Monday, June 27, 2016

Hail Caesar at Barries

Macedonians: Barrie & Darren
v.
Persians: SteveJ, Ed & Jake
644 pts as side, played with Hail Caesar with a few house rules, with Jim umpiring.

The Persians are on the left.   They have 5 divisions & chose to deploy them with 2 cav divs on the far flank, the guard infantry in the centre with levy infantry behind & their Greek mercenaries on ther right.
The Macedonians have 4 divisions, cavalry on both flanks (the companions on the far flank supported by 2 peltasts), The phalanx (which counts as 2 divs in the army break test) right of centre & Greek mercenaries left centre.
The Macedonians attacked with their phalanx with the others held back a bit (not entirely by design command rolls slowed some down)
The phalanx failed to break though due to Steves's good defence of supporting his best troops with the levies & an administrative error detected too late that had the Persian guard infantry with 7 HTH instead of 6 on the OOB. 
The Macedonians attacked on both sides of the stalled phalanx as the Persians counterattacked the mostly shaken phalanxes - which they found tough nuts to finish off.  On the far side the Companions were fought to a standstill, but not broken.  The mercenaries of each sides lugged it out indecisively on this side.  
The Macedonians had moved their left flank cavalry around the enemy flank.  If theri charge on the hoplite flank guard had broken though they might have had a chance of rolling up the enemy line.  But it was not to be.  The hoplites held them off.   The phalanx division has finally broken in the centre.  The Macedonian cavalry divs are now too weaken to do much & their mercenaries are about to be swamped by the Persian centre.  The Macedonians conceded.
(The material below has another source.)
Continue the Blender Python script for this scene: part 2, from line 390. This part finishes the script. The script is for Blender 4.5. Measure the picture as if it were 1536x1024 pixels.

Steve was the only experienced Hail Caesar player playing & I think his experience was the decisive factor.  His grouping of both cavalry on one wing with the long spear armed mercenaries on the other was good - it meant that one Mac cav div was outnumbered the other only had longs spears to throw themselves at. Using the levies only as supports for his good troops was also good tactics.